The .annnet format is the native persisted representation for annnet graphs. It is designed to preserve structure, attributes, slices, and metadata in a layout that is both lossless and inspectable on disk.

import annnet as an

an.io.write(G, "my_graph.annnet", overwrite=True)
R = an.io.read("my_graph.annnet")

Layout highlights:

• manifest.json stores versioning, counts, and slice metadata
• structure/incidence.zarr stores sparse topology data
• structure/*.parquet stores structural indices and edge definitions
• tables/*.parquet stores vertex, edge, and slice annotations
• layers/, slices/, audit/, and uns/ keep multilayer state, slice state, history, and unstructured metadata

Package Overview

annnet is organized in layers.

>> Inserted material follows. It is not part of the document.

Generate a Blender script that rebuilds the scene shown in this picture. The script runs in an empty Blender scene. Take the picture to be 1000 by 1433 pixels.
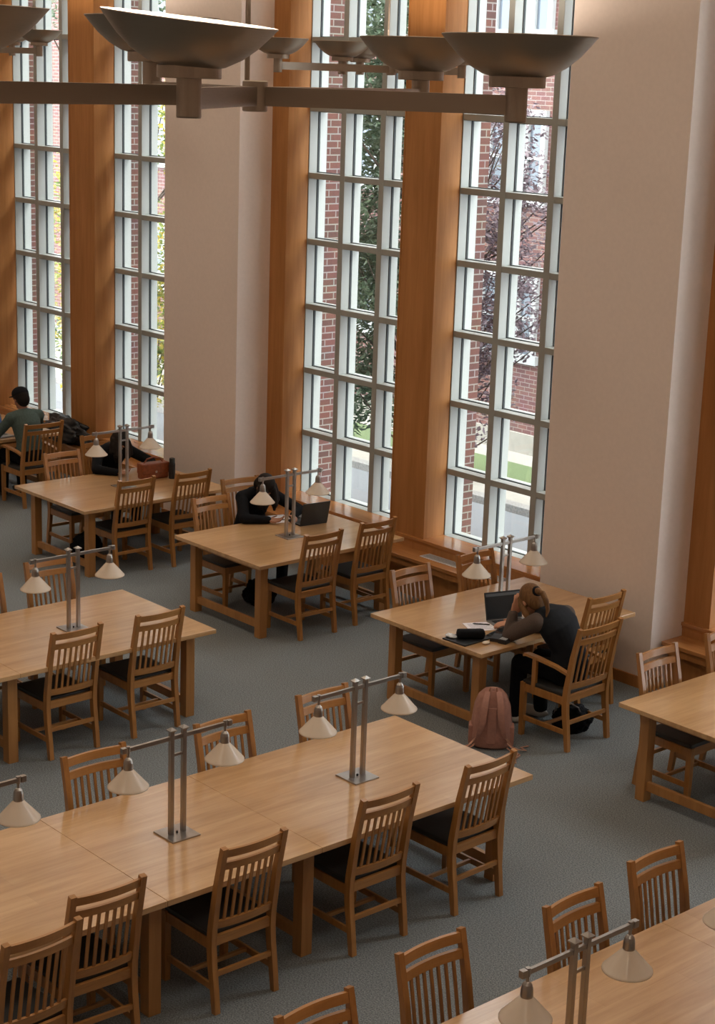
import bpy, bmesh, math, random
from mathutils import Vector, Matrix, noise
random.seed(7)
PI = math.pi
scn = bpy.context.scene
COL = scn.collection

# ------------------------------------------------------------------ materials
def lin(c):
    return tuple(((v/255)/12.92 if v/255 <= .04045 else (((v/255)+.055)/1.055)**2.4) for v in c) + (1,)

def new_mat(name):
    m = bpy.data.materials.new(name); m.use_nodes = True
    nt = m.node_tree; b = nt.nodes['Principled BSDF']
    return m, nt, b

def simple(name, col, rough=.6, metal=0, bump=0, bscale=80, var=.0, coat=0, spec=.5, aniso=0):
    m, nt, b = new_mat(name)
    b.inputs['Roughness'].default_value = rough
    b.inputs['Metallic'].default_value = metal
    b.inputs['Specular IOR Level'].default_value = spec
    b.inputs['Coat Weight'].default_value = coat
    tc = nt.nodes.new('ShaderNodeTexCoord')
    n = nt.nodes.new('ShaderNodeTexNoise'); n.inputs['Scale'].default_value = bscale; n.inputs['Detail'].default_value = 3
    nt.links.new(tc.outputs['Object'], n.inputs['Vector'])
    c = lin(col)
    r = nt.nodes.new('ShaderNodeValToRGB')
    r.color_ramp.elements[0].position = .3; r.color_ramp.elements[1].position = .7
    r.color_ramp.elements[0].color = tuple(v*(1-var) for v in c[:3])+(1,)
    r.color_ramp.elements[1].color = tuple(min(1, v*(1+var)) for v in c[:3])+(1,)
    nt.links.new(n.outputs['Fac'], r.inputs['Fac']); nt.links.new(r.outputs['Color'], b.inputs['Base Color'])
    if bump:
        bp = nt.nodes.new('ShaderNodeBump'); bp.inputs['Strength'].default_value = bump; bp.inputs['Distance'].default_value = .004
        nt.links.new(n.outputs['Fac'], bp.inputs['Height']); nt.links.new(bp.outputs['Normal'], b.inputs['Normal'])
    return m

def wood(name, a, b_, axis='Y', rough=.35, scale=1.0, coat=.2, planks=0, spec=.5):
    """grain stretched along one world axis of the object; optional glued-plank tone changes"""
    m, nt, b = new_mat(name)
    b.inputs['Roughness'].default_value = rough
    b.inputs['Coat Weight'].default_value = coat
    b.inputs['Coat Roughness'].default_value = .18
    b.inputs['Specular IOR Level'].default_value = spec
    L = nt.links.new
    tc = nt.nodes.new('ShaderNodeTexCoord')
    mp = nt.nodes.new('ShaderNodeMapping')
    s = {'X': (1.2, 16, 16), 'Y': (16, 1.2, 16), 'Z': (16, 16, 1.2)}[axis]
    mp.inputs['Scale'].default_value = tuple(v*scale for v in s)
    L(tc.outputs['Object'], mp.inputs['Vector'])
    n = nt.nodes.new('ShaderNodeTexNoise'); n.inputs['Scale'].default_value = 1.3; n.inputs['Detail'].default_value = 7
    n.inputs['Roughness'].default_value = .6; n.inputs['Distortion'].default_value = .6
    L(mp.outputs['Vector'], n.inputs['Vector'])
    mp2 = nt.nodes.new('ShaderNodeMapping'); s2 = {'X': (.5, 2.5, 2.5), 'Y': (2.5, .5, 2.5), 'Z': (2.5, 2.5, .5)}[axis]
    mp2.inputs['Scale'].default_value = s2; L(tc.outputs['Object'], mp2.inputs['Vector'])
    n2 = nt.nodes.new('ShaderNodeTexNoise'); n2.inputs['Scale'].default_value = 1.6; n2.inputs['Detail'].default_value = 4
    L(mp2.outputs['Vector'], n2.inputs['Vector'])
    mx = nt.nodes.new('ShaderNodeMath'); mx.operation = 'ADD'; 
    h1 = nt.nodes.new('ShaderNodeMath'); h1.operation = 'MULTIPLY'; h1.inputs[1].default_value = .55
    h2 = nt.nodes.new('ShaderNodeMath'); h2.operation = 'MULTIPLY'; h2.inputs[1].default_value = .45
    L(n.outputs['Fac'], h1.inputs[0]); L(n2.outputs['Fac'], h2.inputs[0]); L(h1.outputs[0], mx.inputs[0]); L(h2.outputs[0], mx.inputs[1])
    fac = mx.outputs[0]
    if planks:
        br = nt.nodes.new('ShaderNodeTexBrick')
        br.inputs['Scale'].default_value = 1; br.inputs['Mortar Size'].default_value = .0012
        br.inputs['Brick Width'].default_value = planks[1]; br.inputs['Row Height'].default_value = planks[0]
        br.inputs['Color1'].default_value = (.35, .35, .35, 1); br.inputs['Color2'].default_value = (.65, .65, .65, 1)
        br.inputs['Mortar'].default_value = (.2, .2, .2, 1)
        sx = nt.nodes.new('ShaderNodeSeparateXYZ'); cx = nt.nodes.new('ShaderNodeCombineXYZ')
        L(tc.outputs['Object'], sx.inputs[0])
        if axis == 'Y':
            L(sx.outputs['Y'], cx.inputs['X']); L(sx.outputs['X'], cx.inputs['Y'])
        elif axis == 'X':
            L(sx.outputs['X'], cx.inputs['X']); L(sx.outputs['Y'], cx.inputs['Y'])
        else:
            L(sx.outputs['Z'], cx.inputs['X']); L(sx.outputs['X'], cx.inputs['Y'])
        L(cx.outputs[0], br.inputs['Vector'])
        m2 = nt.nodes.new('ShaderNodeMath'); m2.operation = 'MULTIPLY_ADD'; m2.inputs[1].default_value = .30
        L(br.outputs['Color'], m2.inputs[0])
        m3 = nt.nodes.new('ShaderNodeMath'); m3.operation = 'SUBTRACT'; m3.inputs[1].default_value = .15
        L(fac, m3.inputs[0]); L(m3.outputs[0], m2.inputs[2]); fac = m2.outputs[0]
    r = nt.nodes.new('ShaderNodeValToRGB')
    r.color_ramp.elements[0].position = .33; r.color_ramp.elements[1].position = .66
    r.color_ramp.elements[0].color = lin(a); r.color_ramp.elements[1].color = lin(b_)
    L(fac, r.inputs['Fac']); L(r.outputs['Color'], b.inputs['Base Color'])
    bp = nt.nodes.new('ShaderNodeBump'); bp.inputs['Strength'].default_value = .04; bp.inputs['Distance'].default_value = .002
    L(n.outputs['Fac'], bp.inputs['Height']); L(bp.outputs['Normal'], b.inputs['Normal'])
    return m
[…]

Most users interact with the high-level graph API, while adapters, IO, and backend-specific helpers stay separated underneath so graph semantics do not get tangled with storage or third-party conversions.

annnet/
├── core/              # Main Graph API, managers, views, and backend accessors
├── adapters/          # In-memory conversion layers for external graph libraries
├── io/                # File readers/writers and native .annnet persistence
├── algorithms/        # Algorithms implemented against AnnNet data-structure
└── utils/             # Plotting and other shared utilities

Internal design

• Sparse incidence matrix for the core topology
• Attributes decoupled from structure through annotated tables
• Lazy conversion to external backends on demand
• Optional caching for converted backend graphs

Philosophy

• One consistent interface across multiple graph families
• Interoperability first, not ecosystem replacement
• Performance-aware design with room for richer semantics
• Modular internals rather than a monolithic graph object

Development

Local dev and test setup

For local development, uv is the lightest path for syncing dependency groups and running day-to-day checks. Pixi is the heavier but more complete route when you need the broader environment, including graph-tool where supported.

# Dev tools
uv sync --group dev

# Test dependencies
uv sync --group tests
uv run pytest

For the full Pixi environment:

pixi install
pixi run test-all

Notes:

• graph-tool is only available on selected platforms.
• The Pixi configuration includes Python and graph-tool-aware test tasks for the supported platforms.

Docs setup

Use the module entrypoint for MkDocs in this repository:

uv sync --group docs
uv run python -m mkdocs serve

Contributing

Contributions are welcome, especially around public API, interoperability, file adapters, and algorithms. For changes that affect graph semantics or round-trip behavior, include tests that demonstrate the intended behavior and guard against regressions.

Useful contributor tooling includes pre-commit, ruff, black, pytest, and tox. If you are changing IO or backend conversion code, it is worth testing both happy-path import/export and round-trip fidelity.

CI and repository activity

The repository uses GitHub Actions for testing, linting, docs, and security checks. Open issues and pull requests are the best place to discuss design questions or proposed changes before a larger refactor.

License

annnet is licensed under the BSD-3 License.